Não faltam boas justificativas para Cidade de Deus. Afinal, concorrer com um projeto industrial do porte do que foi levado a cabo por Peter Jackson e cia. não é fácil mesmo. Ainda mais para um filme brasileiro que, por mais que tenha sido bem recebido nos EUA e na Europa, obriga o público americano a ler legendas (coisa que eles não apreciam) e mostra um mundo que pode ter gerado certo estranhamento. Não combina com os gringos. Aliás, é de se duvidar se algum dos 5.a800 membros com direito a voto da academia tenha assistido o filme.
E, como é sabido mas não é demais repetir, conseguir quatro indicações ao Oscar em categorias técnicas importantes, num trabalho de relançamento que evidencia a aposta que a Miramax fez em Cidade de Deus, é feito de grandeza suficiente para um filme feito abaixo do Equador. Ou seja, não ganhar não diminui Cidade de Deus.
Cidade de Deus chegou onde podia chegar. As quatro indicações eram mesmo seu limite. Assim foi entendido pela academia, assim foi na narrativa dos fatos.
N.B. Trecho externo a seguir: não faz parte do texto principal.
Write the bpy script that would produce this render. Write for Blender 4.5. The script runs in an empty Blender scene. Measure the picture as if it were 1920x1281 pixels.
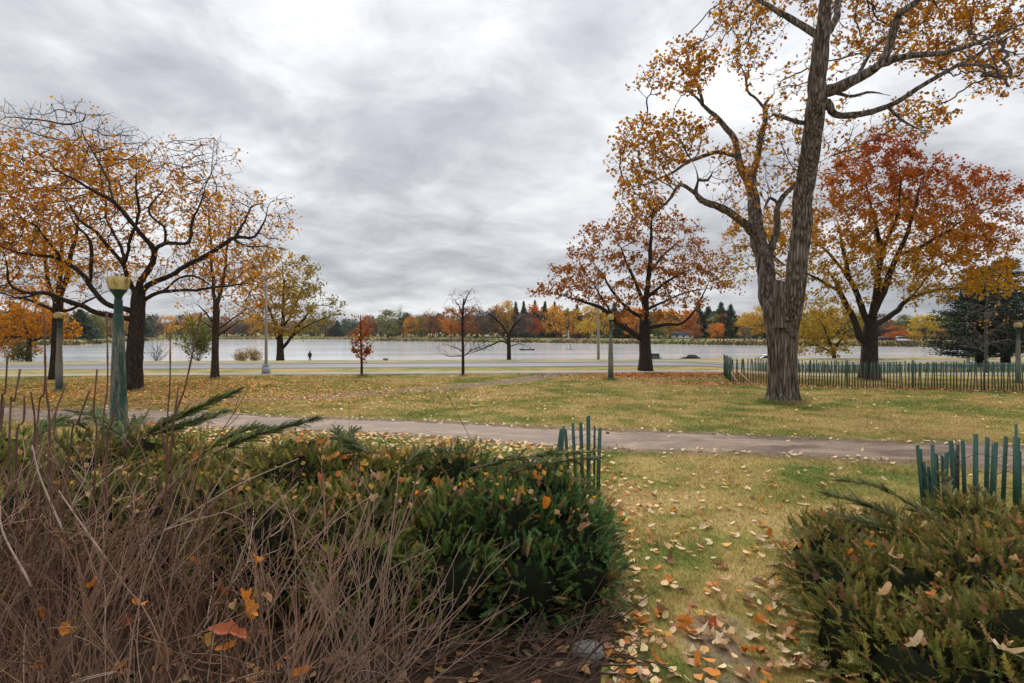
import bpy, math, random
import numpy as np
from mathutils import Vector, Matrix

R = math.radians
F = 1067.0            # focal length in photograph pixels
CX, HY, CAMZ = 960.0, 627.0, 2.5
scene = bpy.context.scene
col = scene.collection

# ------------------------------------------------------------------ camera
cam_data = bpy.data.cameras.new('camera')
cam_data.sensor_width = 36.0
cam_data.lens = 36.0 * F / 1920.0
cam_data.shift_y = -13.5 / 1920.0
cam_data.clip_start = 0.05
cam_data.clip_end = 6000.0
cam = bpy.data.objects.new('camera', cam_data)
cam.location = (0, 0, CAMZ)
cam.rotation_euler = (R(90), 0, 0)
col.objects.link(cam)
scene.camera = cam

# ------------------------------------------------------------------ light
SUN_EL, SUN_AZ = 46.0, -8.0      # degrees; azimuth from +Y towards +X
sd = Vector((math.sin(R(SUN_AZ)) * math.cos(R(SUN_EL)), math.cos(R(SUN_AZ)) * math.cos(R(SUN_EL)), math.sin(R(SUN_EL))))
sun_data = bpy.data.lights.new('sun', 'SUN')
sun_data.energy = 1.5
sun_data.angle = R(25)
sun_data.color = (1.0, 0.95, 0.88)
sun = bpy.data.objects.new('sun', sun_data)
sun.rotation_euler = (-sd).to_track_quat('-Z', 'Y').to_euler()
sun.location = (0, 0, 60)
col.objects.link(sun)

scene.view_settings.view_transform = 'Standard'
scene.view_settings.look = 'None'
scene.view_settings.gamma = 1.0
scene.view_settings.use_curve_mapping = False
scene.view_settings.exposure = 0.5
scene.cycles.max_bounces = 6
scene.cycles.transparent_max_bounces = 8
scene.cycles.use_denoising = True

class NT:
    """tiny node helper"""
    def __init__(self, tree):
        self.t = tree
        tree.nodes.clear()
    def n(self, typ, **kw):
        nd = self.t.nodes.new(typ)
        for k, v in kw.items():
            if k == 'ins':
                for kk, vv in v.items():
                    self.set(nd, kk, vv)
            else:
                setattr(nd, k, v)
        return nd
    def set(self, nd, key, v):
        s = nd.inputs[key]
        if isinstance(v, bpy.types.NodeSocket):
            self.t.links.new(v, s)
        else:
            s.default_value = v
    def math(self, op, a, b=0.0, clamp=False):
        nd = self.n('ShaderNodeMath', operation=op, use_clamp=clamp)
        self.set(nd, 0, a); self.set(nd, 1, b)
        return nd.outputs[0]
    def mix(self, fac, a, b, blend='MIX'):
        nd = self.n('ShaderNodeMix', data_type='RGBA', blend_type=blend)
        self.set(nd, 0, fac)
        self.set(nd, 6, a if isinstance(a, bpy.types.NodeSocket) else tuple(a) + (1,) * (4 - len(a)))
        self.set(nd, 7, b if isinstance(b, bpy.types.NodeSocket) else tuple(b) + (1,) * (4 - len(b)))
        return nd.outputs[2]
    def ramp(self, fac, stops, interp='LINEAR'):
        nd = self.n('ShaderNodeValToRGB')
        cr = nd.color_ramp
        cr.interpolation = interp
        while len(cr.elements) < len(stops):
            cr.elements.new(0.5)
        for e, (p, c) in zip(cr.elements, stops):
            e.position = p
            e.color = tuple(c) + (1,) * (4 - len(c)) if not isinstance(c, (int, float)) else (c, c, c, 1)
        self.set(nd, 0, fac)
        return nd.outputs[0]
    def noise(self, vec, scale, detail=4, rough=0.55, dist=0.0):
        nd = self.n('ShaderNodeTexNoise')
        if vec is not None:
            self.set(nd, 'Vector', vec)
        self.set(nd, 'Scale', scale); self.set(nd, 'Detail', detail)
        self.set(nd, 'Roughness', rough); self.set(nd, 'Distortion', dist)
        return nd.outputs[0]
    def mapping(self, vec, scale=(1, 1, 1), loc=(0, 0, 0), rot=(0, 0, 0)):
        nd = self.n('ShaderNodeMapping')
        self.set(nd, 'Vector', vec); self.set(nd, 'Scale', scale); self.set(nd, 'Location', loc); self.set(nd, 'Rotation', rot)
        return nd.outputs[0]

# ------------------------------------------------------------------ sky
world = bpy.data.worlds.new('World')
scene.world = world
world.use_nodes = True
w = NT(world.node_tree)
sky = w.n('ShaderNodeTexSky', sky_type='NISHITA', sun_disc=False, sun_elevation=R(SUN_EL), sun_rotation=R(SUN_AZ))
bg1 = w.n('ShaderNodeBackground', ins={'Color': sky.outputs[0], 'Strength': 0.08})
tc = w.n('ShaderNodeTexCoord')
sep = w.n('ShaderNodeSeparateXYZ', ins={0: tc.outputs['Generated']})
zz = w.math('ADD', w.math('MAXIMUM', sep.outputs[2], 0.0), 0.22)
u = w.math('DIVIDE', sep.outputs[0], zz)
v = w.math('DIVIDE', sep.outputs[1], zz)
uv = w.n('ShaderNodeCombineXYZ', ins={0: u, 1: v, 2: 0.0}).outputs[0]
uv1 = w.mapping(uv, scale=(1.0, 1.05, 1), loc=(3.1, 1.7, 0), rot=(0, 0, R(-32)))
n1 = w.noise(uv1, 1.05, 8, 0.56, 0.35)
n2 = w.noise(w.mapping(uv, loc=(7.3, 2.2, 0)), 0.42, 3, 0.5, 0.2)
n3 = w.noise(uv1, 3.6, 6, 0.6, 0.4)
mixn = w.math('ADD', w.math('ADD', w.math('MULTIPLY', n1, 0.52), w.math('MULTIPLY', n2, 0.26)), w.math('MULTIPLY', n3, 0.22))
ccol = w.ramp(mixn, [(0.38, (0.30, 0.31, 0.34)), (0.45, (0.40, 0.41, 0.44)), (0.51, (0.53, 0.54, 0.565)), (0.57, (0.68, 0.69, 0.705)), (0.64, (0.82, 0.825, 0.83))])
dotn = w.n('ShaderNodeVectorMath', operation='DOT_PRODUCT')
w.set(dotn, 0, tc.outputs['Generated']); dotn.inputs[1].default_value = tuple(sd)
glow = w.math('MULTIPLY', w.math('POWER', w.math('MAXIMUM', dotn.outputs['Value'], 0.0), 9.0), 0.20)
glowc = w.n('ShaderNodeCombineXYZ', ins={0: glow, 1: glow, 2: glow}).outputs[0]
ccol2 = w.mix(1.0, ccol, w.mix(1.0, (1, 1, 1), glowc, 'ADD'), 'MULTIPLY')
grad = w.math('ADD', w.math('MULTIPLY', w.math('MAXIMUM', sep.outputs[2], 0.0), 0.80), 0.80)   # overcast sky brightens towards the zenith
gradc = w.n('ShaderNodeCombineXYZ', ins={0: grad, 1: grad, 2: grad}).outputs[0]
ccol2 = w.mix(1.0, ccol2, gradc, 'MULTIPLY')
bg2 = w.n('ShaderNodeBackground', ins={'Color': ccol2, 'Strength': 1.0})
ms = w.n('ShaderNodeMixShader', ins={0: 0.97, 1: bg1.outputs[0], 2: bg2.outputs[0]})
wo = w.n('ShaderNodeOutputWorld')
w.t.links.new(ms.outputs[0], wo.inputs[0])

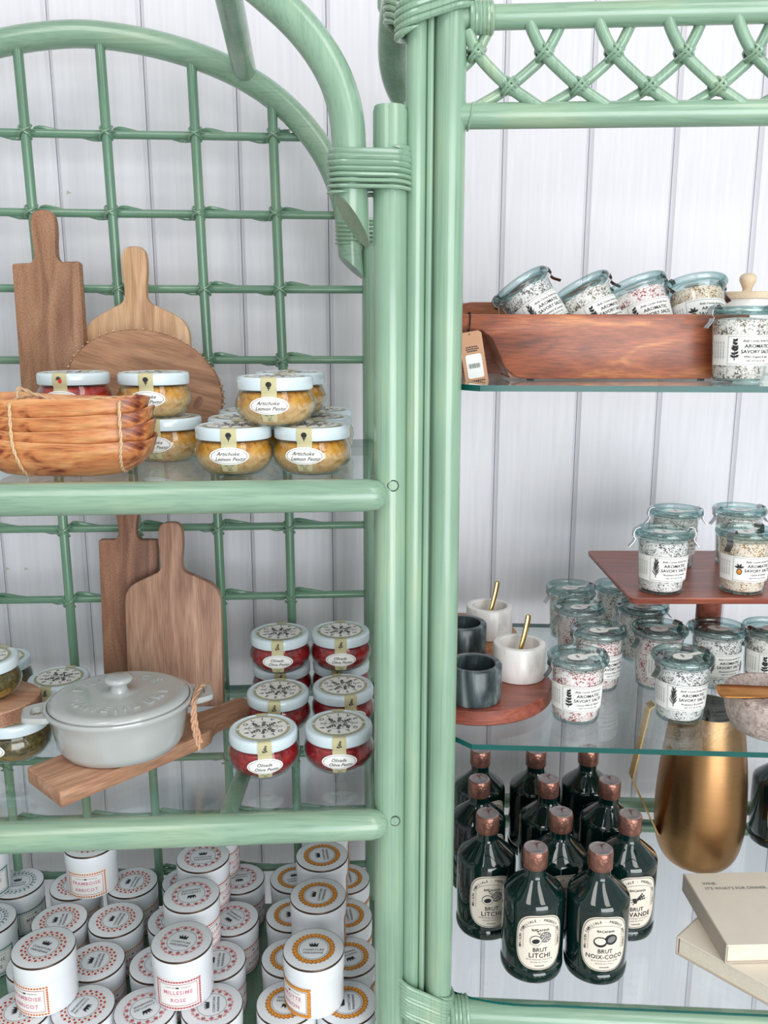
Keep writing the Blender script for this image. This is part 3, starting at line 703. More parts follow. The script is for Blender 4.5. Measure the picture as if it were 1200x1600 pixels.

Fica para a história mais uma tentativa na cruzada pelo Oscar que, de tempos em tempos, o cinema brasileiro volta a empreender.
Carlos Saldanha
O diretor de animação Carlos Saldanha também perdeu. Ele concorria na categoria de melhor curta-metragem animado com Gone Nutty. A situação para ele é um pouco diferente afinal os Oscar de animação seguem critérios próprios, já que o mercado deste tipo de filme também é específico. Mas é alguém que merece mais atenção. Já é o segundo ano em que ele concorre; ano passado foi com A Era do Gelo, do qual fez parte da equipe. Acompanhe o trabalho de Saldanha. Este ano ele irá dirigir, sozinho, A Era do Gelo II, como muitas chances de ser indicado.